The political practice of many socialists can therefore become determined by elections. This has been the downfall of socialist organisations in Europe. Since the downturn in class struggle from the mid-1970s, some of the biggest groups have retreated into electoral politics as their major orientation. This has not only led them into alliances with non-socialists such as the Greens, it has also led them to judge their success inside the working class movement by the number of votes they receive, rather than by their underlying strength in the factories and workplaces. This has led in turn to their elevating individuals who achieve electoral success above anyone else. Yet this only builds up the notion of MPs or councillors as the most important people in the movement. Lenin and the Bolsheviks referred to their representatives inside the Tsarist Duma (parliament) before the First World War as the 'trumpeters', the people who put socialist ideas across inside parliament but whose position was in reality much less important than that of workers' representatives inside the factories.

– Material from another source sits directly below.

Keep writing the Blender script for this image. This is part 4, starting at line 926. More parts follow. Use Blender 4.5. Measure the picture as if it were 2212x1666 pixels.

The move towards electoralism by many revolutionary socialists dovetails with the more common position of left reformists in believing that electoral gains are the way forward ­ the GLC experiment under Ken Livingstone or the 'socialist republic of South Yorkshire' under David Blunkett in the early 1980s. Today the Labour left is weak electorally, but we can see the same sort of politics in, for example, the strongly electoral orientation of Arthur Scargill's SLP (with constituency SLP groups etc.)

We want to avoid both these positions. We should also enter any electoral fight with extremely realistic expectations. Even if we get a good vote we will look small compared with Labour. That is, however, realistic when you look at our level of support inside the working class movement as a whole, and consider how shallow our roots are and how many areas there are where we have little or no influence. This tactic should be seen as part of beginning to sink roots in new areas, widening our influence in the working class locally and using elections so that they give us publicity and a platform for other activities.